Oh shit, this was WRITING!! Your novel graduated me, abruptly and gratefully, from Anne of Green Gables to Rabbit Angstrom- I love that name, so perfect, summing up his twangy lanky youthful ridiculousness ' angstrom ' sounds like a twang. I lay and smelled the paperback like it was an illicit sex object- and maybe for me, it was. Intellectual sensuality- the ringing of phrases in my ears, observations on American life that stayed with me forever, visuals of the sex, the smell of the paper, the crinkled corners, the lay of your name, bold on the spine, Janice drunk in the house, Rabbit walking the streets at night, arguing with the priest, cowering around his parents, the look of his hand in his pocket that you had never described to my recall, Mr. Updike, but I was sure I could see exactly.
There was a fire lit in me and I read until, like an old lady with arthritis, my fingers cramped. I read the next Rabbit and tons of books not by you, Mr. Updike- Sophie's Choice and Carrie and Frost and Agatha Christie. I read and I was comforted and transported- perhaps the most eager believer of the Reading Rainbow commercials ' you'll fly away / i can go anywhere / take a look / it's in a book / '
There was a thing of terrible beauty in your book. By now, of course, I have read many observations on your works, essays taking apart your particular genius and meaning. I knew nothing about this and had never heard of you before in my life, but I knew that your shimmering intellectual and emotional story of Rabbit and his poor Janice and their poor doomed baby was ferociously alive, true, and it made me feel less alone, which really makes no sense, because I was a 13 year old girl and you were a grown man writing about grown adult life- only, it makes perfect sense, because that is what great novels do, engage you so entirely that you are simply not alone when you are reading them. You are in the company of another person's mind.

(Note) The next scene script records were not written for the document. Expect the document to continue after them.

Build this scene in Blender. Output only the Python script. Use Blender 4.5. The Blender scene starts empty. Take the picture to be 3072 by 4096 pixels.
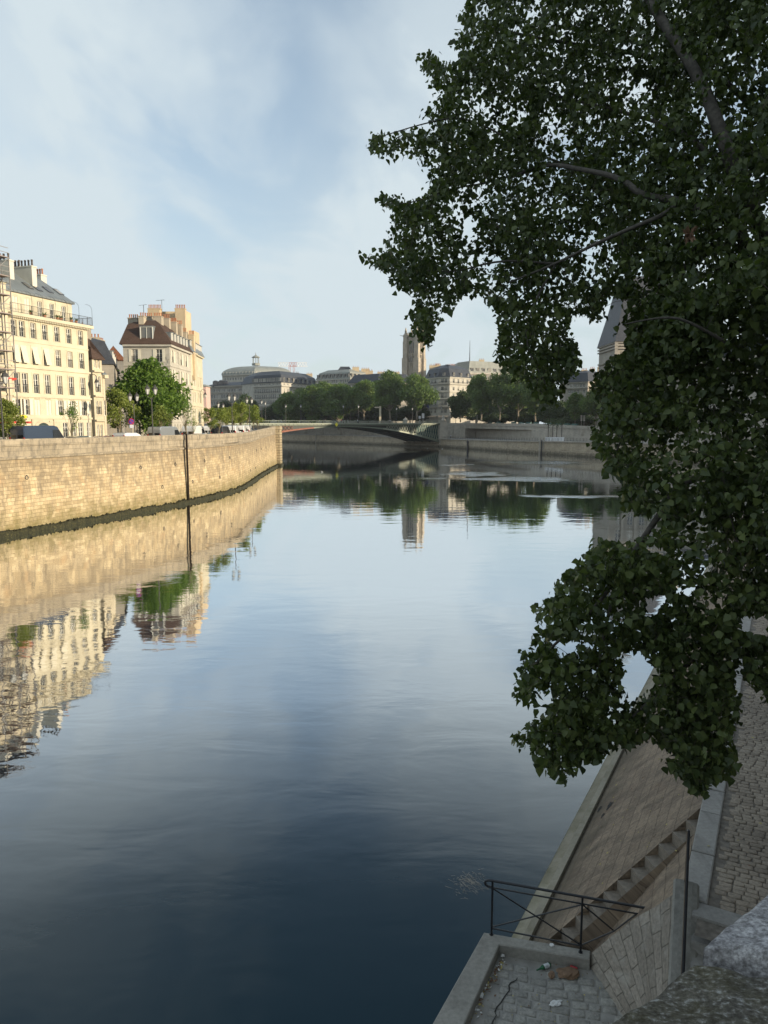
import bpy, bmesh, math, random
import numpy as np
from mathutils import Vector, Matrix, noise
R = math.radians
random.seed(7); rng = np.random.default_rng(7)
SC = bpy.context.scene
COL = SC.collection

# ---------------------------------------------------------------- camera, sky, sun, exposure
H = 10.0; FPX = 2850.0; PITCH = math.atan(353/2850)
cam_d = bpy.data.cameras.new('camera'); cam = bpy.data.objects.new('camera', cam_d); COL.objects.link(cam)
cam_d.sensor_fit = 'VERTICAL'; cam_d.sensor_height = 36.0; cam_d.lens = 36.0*FPX/4096
cam_d.clip_start = 0.05; cam_d.clip_end = 6000
cam.location = (0, 0, H); cam.rotation_euler = (math.pi/2-PITCH, 0, 0)
SC.camera = cam

SUN_EL = R(10.5); SUN_H = Vector((0.92, -0.39)).normalized()     # horizontal direction towards the sun
world = bpy.data.worlds.new('World'); SC.world = world; world.use_nodes = True
nt = world.node_tree; nt.nodes.clear()
def wn(t): return nt.nodes.new(t)
wout = wn('ShaderNodeOutputWorld'); wbg = wn('ShaderNodeBackground'); sky = wn('ShaderNodeTexSky')
sky.sky_type = 'NISHITA'; sky.sun_disc = False; sky.sun_elevation = SUN_EL
sky.sun_rotation = math.atan2(SUN_H.x, SUN_H.y); sky.altitude = 40; sky.air_density = 1.0; sky.dust_density = 1.6; sky.ozone_density = 1.6
wbg.inputs['Strength'].default_value = 0.15
tc = wn('ShaderNodeTexCoord'); sep = wn('ShaderNodeSeparateXYZ'); nt.links.new(tc.outputs['Generated'], sep.inputs[0])
def wmath(op, a, b=None, c=None):
    m = wn('ShaderNodeMath'); m.operation = op
    for i, v in enumerate((a, b, c)):
        if v is None: continue
        if hasattr(v, 'links'): nt.links.new(v, m.inputs[i])
        else: m.inputs[i].default_value = v
    return m.outputs[0]
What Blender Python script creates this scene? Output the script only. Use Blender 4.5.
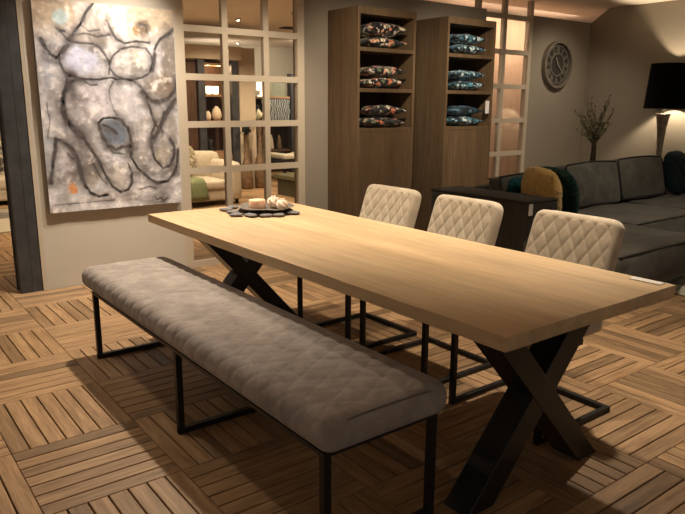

And of course, there is the magic alchemy that cannot be expressed, when a person picks up a novel and opens the page to find that this particular voice is the one you fall for over and again, without another soul in the world to agree or care or have a single opinion; at 13 I found you Mr Updike, and I never stopped reading. I never have. I'm 34 now, with three children of my own, a husband of my own, work, writing- a life that has always included your books on my shelf, and always will. I've read most of your works, ( love those Eastwick Witches! thank you for them ) and some of your essays and poetry; but like first love, Rabbit, Run ( oh how I love that comma! you speak my language! ) remains emblazened in my emotional memory, and I keep seeking that trembling excitement and gratification with every new novel I crack open.
Thank you John Updike. You changed my life.
Rabbit, Rest.
Love,
Maggie May Ethridge
In a 2005 "This I Believe" essay he wrote: "I seem most instinctively to believe in the human value of creative writing, whether in the form of verse or fiction, as a mode of truth-telling, self-expression and homage to the twin miracles of creation and consciousness."